# What the task asks
Please print the lines between the one with "Build this scene" and the one with "SC.camera = cam", both ends included, exactly as written, with no pictures.

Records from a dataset
** Begin **
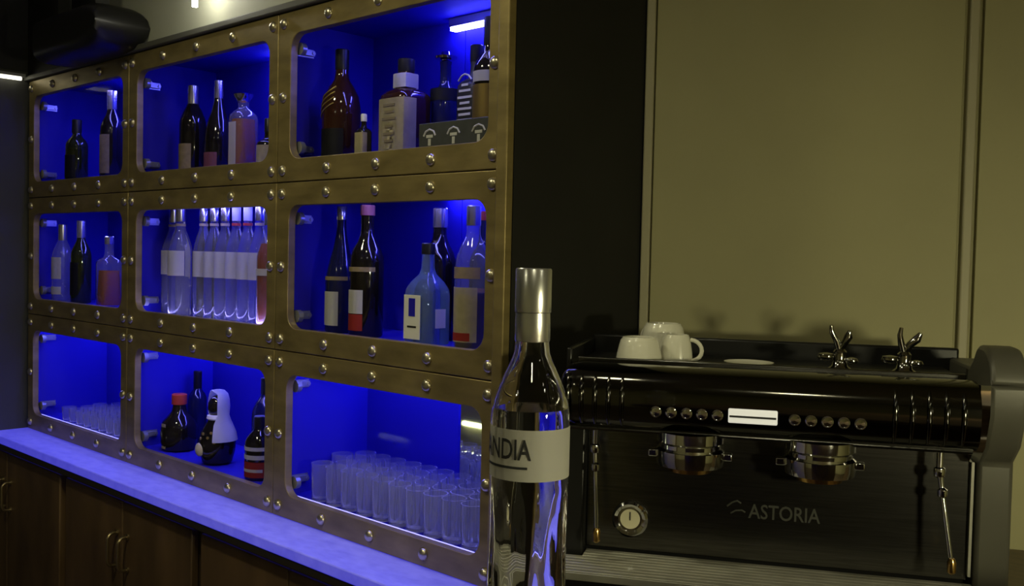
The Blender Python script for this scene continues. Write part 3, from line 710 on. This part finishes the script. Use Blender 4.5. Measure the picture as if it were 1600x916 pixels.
# ------------------------------------------------------------------ clear bottle in the foreground
bp_ = CAM+R2*.0212+F2*.985
FB = thing('vodka_bottle', 'clear vodka bottle with silver cap and pale lettered label in the foreground', 'bottle', (bp_.x, bp_.y, BZ), math.atan2(-F2.y, -F2.x))
def fg_bm():
    bm = bmesh.new(); N = 72; rings = []
    def rr(r, z, fl):
        pts = []
        for i in range(N):
            a = 2*PI*i/N; k = 1+fl*(.030*math.cos(9*a+.6*math.sin(z*70))+.015*math.cos(5*a+z*40)); pts.append((r*k*math.cos(a), r*k*math.sin(a), z))
        return pts
    out = [(.030, 0, 0), (.037, .003, .2), (.0385, .010, .6), (.0385, .03, .9), (.0382, .06, 1), (.0382, .09, 1), (.0386, .115, .6), (.0390, .130, 0), (.0392, .136, 0), (.0392, .190, 0), (.0388, .200, 0), (.0370, .211, 0), (.0325, .224, 0), (.0265, .238, 0), (.0210, .250, 0), (.0180, .258, 0), (.0168, .268, 0), (.0165, .298, 0)]
    inn = [(.0140, .298, 0), (.0142, .268, 0), (.0155, .257, 0), (.0185, .249, 0), (.0238, .238, 0), (.0298, .223, 0), (.0342, .209, 0), (.0355, .204, 0), (.001, .204, 0)]
    for r, z, f in out+inn: rings.append(rr(r, z, f))
    loft(bm, rings); return bm
obj('glass_body', fg_bm(), 'bottle_glass', FB, smooth=60)
obj('cap', BM(loft, [ring(.0180, .299, 32), ring(.0182, .3, 32), ring(.0182, .341, 32), ring(.0172, .3425, 32), ring(.0005, .3427, 32)]), 'cap_silver', FB, label='tall brushed silver cap')
obj('cap_ring', BM(loft, [ring(.0172, .270, 32), ring(.0176, .271, 32), ring(.0176, .2905, 32), ring(.0172, .2985, 32)]), 'cap_silver', FB)
lb = obj('label', band_bm(.0398, .137, .187, math.radians(-160), math.radians(88), 40), 'frost_label', FB, label='pale frosted label')
wrap_text('FINLANDIA', .098, .0200, .0408, math.radians(1), .158, 'ink_dark', FB)
obj('print', band_bm(.0403, .149, .1515, math.radians(-88), math.radians(-4), 20), 'carton_grey', FB)
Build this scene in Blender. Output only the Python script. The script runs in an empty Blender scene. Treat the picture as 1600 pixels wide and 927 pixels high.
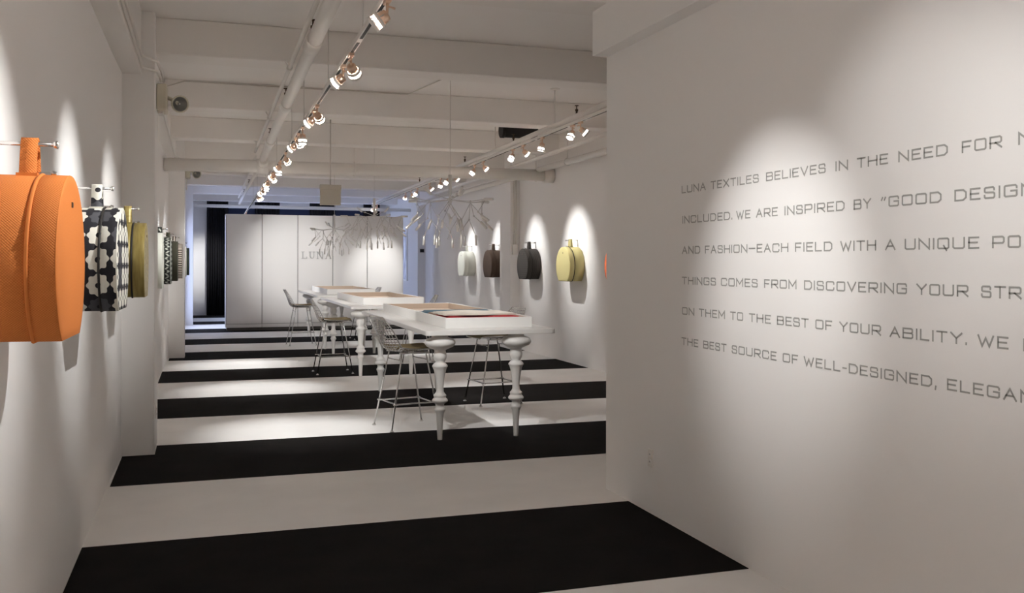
import bpy, math, random
from mathutils import Vector, Matrix
from math import sin, cos, pi, tan, atan, sqrt
random.seed(7)
SC = bpy.context.scene
COL = SC.collection

# ------------------------------------------------------------------ camera, world, exposure
FPX, YAW, HORIZON, ROLL, EYE = 1465.15, 0.31907, 411.446, 0.00194, 1.62
cam_data = bpy.data.cameras.new('camera')
cam_data.sensor_width = 36.0
cam_data.lens = 36.0 * FPX / 1600.0
cam_data.shift_y = -(463.5 - HORIZON) / 1600.0
cam_data.clip_start = 0.05
cam_data.clip_end = 200
cam = bpy.data.objects.new('camera', cam_data)
COL.objects.link(cam)
cam.matrix_world = (Matrix.Translation((0, 0, EYE)) @ Matrix.Rotation(-YAW, 4, 'Z')
                    @ Matrix.Rotation(pi / 2, 4, 'X') @ Matrix.Rotation(ROLL, 4, 'Z'))
SC.camera = cam

SC.view_settings.view_transform = 'Standard'
SC.view_settings.look = 'None'
SC.view_settings.exposure = 1.52
SC.view_settings.gamma = 1.0
SC.view_settings.use_curve_mapping = False
SC.cycles.max_bounces = 14
SC.cycles.diffuse_bounces = 12
SC.cycles.use_denoising = True
SC.cycles.sample_clamp_indirect = 6.0

world = bpy.data.worlds.new('sky')
SC.world = world
world.use_nodes = True
wb = world.node_tree.nodes['Background']
wb.inputs[0].default_value = (0.25, 0.42, 1.0, 1)
wb.inputs[1].default_value = 2.0

WALL_W = 58.0      # lamp on a wall or a bag
TABLE_W = 94.0     # lamp on a table
PART_W = 39.0      # lamp on the lettered wall
PANEL_W = 140.0    # lamp on the white panels
SIDE_PANE = 1.5     # glow of the unseen side window added for blue light
SKY_PANE = 3.0     # blue daylight in the panes
LAMP_COL = (1.0, 0.998, 0.985)
SPOT_LIGHTS = True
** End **
# Task output
Build this scene in Blender. Output only the Python script. The script runs in an empty Blender scene. Treat the picture as 1600 pixels wide and 927 pixels high.
import bpy, math, random
from mathutils import Vector, Matrix
from math import sin, cos, pi, tan, atan, sqrt
random.seed(7)
SC = bpy.context.scene
COL = SC.collection

# ------------------------------------------------------------------ camera, world, exposure
FPX, YAW, HORIZON, ROLL, EYE = 1465.15, 0.31907, 411.446, 0.00194, 1.62
cam_data = bpy.data.cameras.new('camera')
cam_data.sensor_width = 36.0
cam_data.lens = 36.0 * FPX / 1600.0
cam_data.shift_y = -(463.5 - HORIZON) / 1600.0
cam_data.clip_start = 0.05
cam_data.clip_end = 200
cam = bpy.data.objects.new('camera', cam_data)
COL.objects.link(cam)
cam.matrix_world = (Matrix.Translation((0, 0, EYE)) @ Matrix.Rotation(-YAW, 4, 'Z')
                    @ Matrix.Rotation(pi / 2, 4, 'X') @ Matrix.Rotation(ROLL, 4, 'Z'))
SC.camera = cam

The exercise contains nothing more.